В советское время вне храма священнику вообще нечего было делать. За общественную проповедь, за совершение богослужения вне церковной ограды власти могли запретить ему вообще служить и даже посадить в лагерь. Сегодня никто не запрещает построить храм, но чтобы дом Божий не остался пуст, служители Церкви должны нести людям христианское послание, которое найдет отклик в их сердцах.
В подтверждение этой мысли я всегда привожу один замечательный текст. Евангелие от Матфея кончается словами, с которыми Спаситель обращается к апостолам: «Идите, научите все народы, крестя их во имя Отца и Сына и Святаго Духа, уча их соблюдать все, что Я повелел вам; и се, Я с вами во все дни до скончания века» Разбирая в семинариях этот текст, мы никогда не акцентировали внимания на слове «идите». Такова была наша многовековая традиция, что идти мы не были научены, народ Божий сам шел в храм, создавая приход.

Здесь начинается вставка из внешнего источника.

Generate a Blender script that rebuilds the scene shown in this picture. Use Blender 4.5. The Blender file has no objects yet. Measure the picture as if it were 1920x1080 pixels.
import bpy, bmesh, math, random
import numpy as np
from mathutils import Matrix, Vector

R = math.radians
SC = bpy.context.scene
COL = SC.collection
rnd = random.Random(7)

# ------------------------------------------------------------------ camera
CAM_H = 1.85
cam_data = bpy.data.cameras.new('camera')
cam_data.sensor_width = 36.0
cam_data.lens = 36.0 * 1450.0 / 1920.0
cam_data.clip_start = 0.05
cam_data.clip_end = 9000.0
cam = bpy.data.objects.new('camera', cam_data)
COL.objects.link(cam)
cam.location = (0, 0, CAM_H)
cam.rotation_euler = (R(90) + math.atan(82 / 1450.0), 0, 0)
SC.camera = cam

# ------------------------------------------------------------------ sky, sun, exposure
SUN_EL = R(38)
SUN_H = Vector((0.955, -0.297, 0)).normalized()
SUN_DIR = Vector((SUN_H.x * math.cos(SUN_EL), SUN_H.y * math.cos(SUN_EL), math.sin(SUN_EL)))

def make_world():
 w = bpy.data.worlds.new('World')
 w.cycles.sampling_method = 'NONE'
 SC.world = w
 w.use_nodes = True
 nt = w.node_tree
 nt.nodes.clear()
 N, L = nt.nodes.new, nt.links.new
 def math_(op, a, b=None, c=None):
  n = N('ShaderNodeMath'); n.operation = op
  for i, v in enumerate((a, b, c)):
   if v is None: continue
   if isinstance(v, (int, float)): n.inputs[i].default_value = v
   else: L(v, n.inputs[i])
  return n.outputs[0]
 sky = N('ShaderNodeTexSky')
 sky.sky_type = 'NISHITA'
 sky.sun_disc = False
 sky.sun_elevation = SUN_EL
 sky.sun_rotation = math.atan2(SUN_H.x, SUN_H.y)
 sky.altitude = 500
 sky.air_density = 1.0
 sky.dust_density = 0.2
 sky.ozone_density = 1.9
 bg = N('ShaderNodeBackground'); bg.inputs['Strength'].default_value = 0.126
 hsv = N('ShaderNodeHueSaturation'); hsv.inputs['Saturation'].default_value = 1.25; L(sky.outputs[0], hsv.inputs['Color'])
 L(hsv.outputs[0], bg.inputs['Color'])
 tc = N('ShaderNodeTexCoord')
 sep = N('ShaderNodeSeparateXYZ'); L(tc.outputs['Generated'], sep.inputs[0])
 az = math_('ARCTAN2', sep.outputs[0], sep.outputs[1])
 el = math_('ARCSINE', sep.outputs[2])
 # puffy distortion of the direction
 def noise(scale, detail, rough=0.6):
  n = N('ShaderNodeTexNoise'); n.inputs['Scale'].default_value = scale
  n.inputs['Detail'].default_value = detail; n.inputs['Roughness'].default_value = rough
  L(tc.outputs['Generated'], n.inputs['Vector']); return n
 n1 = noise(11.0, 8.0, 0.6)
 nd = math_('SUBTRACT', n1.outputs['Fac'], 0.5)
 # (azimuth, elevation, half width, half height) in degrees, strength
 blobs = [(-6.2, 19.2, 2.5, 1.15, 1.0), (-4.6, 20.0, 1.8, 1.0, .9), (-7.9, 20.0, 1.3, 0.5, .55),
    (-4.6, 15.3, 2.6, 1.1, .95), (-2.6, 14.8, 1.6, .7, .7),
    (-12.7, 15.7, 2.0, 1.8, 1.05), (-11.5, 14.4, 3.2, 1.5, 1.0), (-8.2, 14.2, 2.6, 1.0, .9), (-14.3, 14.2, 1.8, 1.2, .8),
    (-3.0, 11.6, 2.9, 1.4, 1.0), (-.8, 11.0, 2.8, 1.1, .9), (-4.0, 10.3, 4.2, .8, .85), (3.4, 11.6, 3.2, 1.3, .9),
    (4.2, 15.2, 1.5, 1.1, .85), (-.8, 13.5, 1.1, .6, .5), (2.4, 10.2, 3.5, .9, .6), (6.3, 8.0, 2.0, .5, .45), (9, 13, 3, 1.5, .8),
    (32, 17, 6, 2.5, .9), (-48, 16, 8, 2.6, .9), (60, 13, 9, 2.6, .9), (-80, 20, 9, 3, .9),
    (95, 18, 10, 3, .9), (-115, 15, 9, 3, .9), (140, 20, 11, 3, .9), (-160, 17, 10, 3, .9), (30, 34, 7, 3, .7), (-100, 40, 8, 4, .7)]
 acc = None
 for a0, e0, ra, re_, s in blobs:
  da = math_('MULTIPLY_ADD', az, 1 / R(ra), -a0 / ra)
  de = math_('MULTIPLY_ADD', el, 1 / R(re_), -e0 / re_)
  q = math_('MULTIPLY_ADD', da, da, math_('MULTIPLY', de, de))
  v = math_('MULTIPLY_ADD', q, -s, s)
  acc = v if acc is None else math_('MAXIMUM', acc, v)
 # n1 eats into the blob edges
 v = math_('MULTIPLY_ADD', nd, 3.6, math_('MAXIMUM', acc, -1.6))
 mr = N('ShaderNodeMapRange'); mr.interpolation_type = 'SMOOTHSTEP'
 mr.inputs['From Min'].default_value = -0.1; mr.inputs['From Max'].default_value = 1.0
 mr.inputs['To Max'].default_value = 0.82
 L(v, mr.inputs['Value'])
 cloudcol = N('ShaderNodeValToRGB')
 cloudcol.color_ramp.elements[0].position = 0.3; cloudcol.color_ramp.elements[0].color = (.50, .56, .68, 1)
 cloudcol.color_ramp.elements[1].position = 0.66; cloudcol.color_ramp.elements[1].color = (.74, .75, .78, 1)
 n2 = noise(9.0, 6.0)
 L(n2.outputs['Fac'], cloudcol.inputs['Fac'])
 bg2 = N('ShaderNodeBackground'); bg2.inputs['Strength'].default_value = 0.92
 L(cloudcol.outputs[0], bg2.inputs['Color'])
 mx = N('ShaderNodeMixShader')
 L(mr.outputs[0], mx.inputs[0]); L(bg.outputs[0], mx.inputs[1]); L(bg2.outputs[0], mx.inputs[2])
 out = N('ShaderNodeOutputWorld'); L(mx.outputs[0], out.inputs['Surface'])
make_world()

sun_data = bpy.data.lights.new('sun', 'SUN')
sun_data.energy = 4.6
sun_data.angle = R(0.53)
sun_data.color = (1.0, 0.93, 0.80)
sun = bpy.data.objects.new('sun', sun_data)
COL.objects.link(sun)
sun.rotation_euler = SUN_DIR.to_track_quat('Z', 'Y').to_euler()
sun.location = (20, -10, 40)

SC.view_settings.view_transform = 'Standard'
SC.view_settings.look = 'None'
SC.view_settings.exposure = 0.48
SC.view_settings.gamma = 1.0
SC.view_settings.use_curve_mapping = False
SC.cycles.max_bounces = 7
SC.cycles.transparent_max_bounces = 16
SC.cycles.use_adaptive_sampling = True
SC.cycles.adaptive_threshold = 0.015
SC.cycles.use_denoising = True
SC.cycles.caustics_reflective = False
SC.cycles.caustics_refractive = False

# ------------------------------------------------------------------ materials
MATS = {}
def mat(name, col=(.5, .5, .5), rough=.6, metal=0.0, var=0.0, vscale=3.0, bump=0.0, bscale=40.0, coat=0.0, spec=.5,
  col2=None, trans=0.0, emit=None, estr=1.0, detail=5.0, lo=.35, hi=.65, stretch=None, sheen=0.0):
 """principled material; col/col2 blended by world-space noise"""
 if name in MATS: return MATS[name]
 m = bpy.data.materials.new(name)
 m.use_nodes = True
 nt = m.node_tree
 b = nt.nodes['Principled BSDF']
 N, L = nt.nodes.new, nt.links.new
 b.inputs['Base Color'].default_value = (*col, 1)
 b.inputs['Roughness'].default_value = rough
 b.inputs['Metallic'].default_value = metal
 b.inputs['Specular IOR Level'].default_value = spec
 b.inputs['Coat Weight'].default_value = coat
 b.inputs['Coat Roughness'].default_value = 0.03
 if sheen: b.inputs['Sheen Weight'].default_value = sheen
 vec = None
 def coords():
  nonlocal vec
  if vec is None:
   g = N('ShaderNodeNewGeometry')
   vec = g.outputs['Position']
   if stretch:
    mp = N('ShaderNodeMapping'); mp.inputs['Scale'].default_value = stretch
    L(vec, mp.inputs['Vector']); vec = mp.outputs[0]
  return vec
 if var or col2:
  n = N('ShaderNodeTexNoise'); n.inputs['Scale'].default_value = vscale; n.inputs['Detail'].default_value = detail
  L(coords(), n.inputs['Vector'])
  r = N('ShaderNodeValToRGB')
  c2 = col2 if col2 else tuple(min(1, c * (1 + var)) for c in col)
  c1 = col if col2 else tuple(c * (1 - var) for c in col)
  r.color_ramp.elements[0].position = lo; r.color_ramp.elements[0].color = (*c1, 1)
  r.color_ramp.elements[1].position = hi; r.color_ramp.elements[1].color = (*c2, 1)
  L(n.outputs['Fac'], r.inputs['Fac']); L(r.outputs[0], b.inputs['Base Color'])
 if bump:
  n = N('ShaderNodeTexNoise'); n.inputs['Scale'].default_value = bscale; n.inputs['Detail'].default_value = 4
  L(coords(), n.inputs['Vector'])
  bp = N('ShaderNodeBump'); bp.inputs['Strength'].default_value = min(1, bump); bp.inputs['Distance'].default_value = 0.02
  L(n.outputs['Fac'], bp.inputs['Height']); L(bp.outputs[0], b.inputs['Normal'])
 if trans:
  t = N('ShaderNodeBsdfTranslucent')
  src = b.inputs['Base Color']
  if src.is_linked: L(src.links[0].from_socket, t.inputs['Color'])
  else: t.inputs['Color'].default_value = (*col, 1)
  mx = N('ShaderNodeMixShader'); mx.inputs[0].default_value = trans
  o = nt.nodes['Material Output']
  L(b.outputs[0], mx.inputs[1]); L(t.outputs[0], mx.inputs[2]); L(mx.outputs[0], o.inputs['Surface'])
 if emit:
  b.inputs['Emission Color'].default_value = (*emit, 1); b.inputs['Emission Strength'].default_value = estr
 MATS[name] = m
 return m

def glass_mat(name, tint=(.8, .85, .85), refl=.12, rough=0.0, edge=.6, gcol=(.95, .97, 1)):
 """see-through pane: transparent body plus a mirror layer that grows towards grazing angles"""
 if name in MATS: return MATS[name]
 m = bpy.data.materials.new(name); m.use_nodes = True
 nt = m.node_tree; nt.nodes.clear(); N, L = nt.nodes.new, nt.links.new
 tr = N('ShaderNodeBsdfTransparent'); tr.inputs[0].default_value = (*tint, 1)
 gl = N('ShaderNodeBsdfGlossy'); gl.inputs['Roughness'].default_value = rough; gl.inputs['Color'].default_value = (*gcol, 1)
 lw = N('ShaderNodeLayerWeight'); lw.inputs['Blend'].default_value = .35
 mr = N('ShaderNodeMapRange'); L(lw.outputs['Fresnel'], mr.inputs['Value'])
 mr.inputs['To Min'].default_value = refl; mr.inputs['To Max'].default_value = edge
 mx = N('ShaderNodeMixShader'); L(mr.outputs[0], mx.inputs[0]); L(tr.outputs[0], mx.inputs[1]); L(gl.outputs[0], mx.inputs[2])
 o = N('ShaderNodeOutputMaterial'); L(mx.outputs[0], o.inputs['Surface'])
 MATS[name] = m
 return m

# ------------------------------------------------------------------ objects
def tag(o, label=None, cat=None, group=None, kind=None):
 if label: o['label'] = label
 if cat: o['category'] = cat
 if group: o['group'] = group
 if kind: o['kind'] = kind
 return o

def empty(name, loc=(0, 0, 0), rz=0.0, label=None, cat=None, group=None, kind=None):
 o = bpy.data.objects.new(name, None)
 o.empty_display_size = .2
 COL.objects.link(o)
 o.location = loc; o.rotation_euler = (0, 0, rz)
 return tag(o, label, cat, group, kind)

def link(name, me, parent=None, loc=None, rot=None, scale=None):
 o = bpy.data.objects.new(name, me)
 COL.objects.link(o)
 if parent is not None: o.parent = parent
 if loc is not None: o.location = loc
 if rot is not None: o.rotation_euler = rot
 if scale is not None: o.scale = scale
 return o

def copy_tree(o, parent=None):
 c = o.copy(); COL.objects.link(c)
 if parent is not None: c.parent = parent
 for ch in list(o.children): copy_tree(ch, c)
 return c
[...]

Но сегодня мы меняем эту традицию: все больше и больше священников идут с проповедью в мир — на предприятия, в армию, в исправительные учреждения, к социально незащищенным людям, участвуют в работе средств массовой информации.
Криминал к приватизации пустили, а Церковь — нет
— Почему, несмотря на поговорку «беден как церковная мышь», в обществе сложилось твердое убеждение, что Церковь у нас очень богата?— Да, легенда о том, что Церковь баснословно богата, что она зарабатывает едва ли не на всем, на чем только можно, что огромные деньги сами плывут ей в руки, очень живуча. Иногда это добросовестное заблуждение малоосведомленных людей, но чаще всего — злонамеренный «черный» пиар ее недругов. Даже в советские времена, когда Церковь вообще была лишена возможности свободно дышать, распространялись небылицы о ее несметных сокровищах.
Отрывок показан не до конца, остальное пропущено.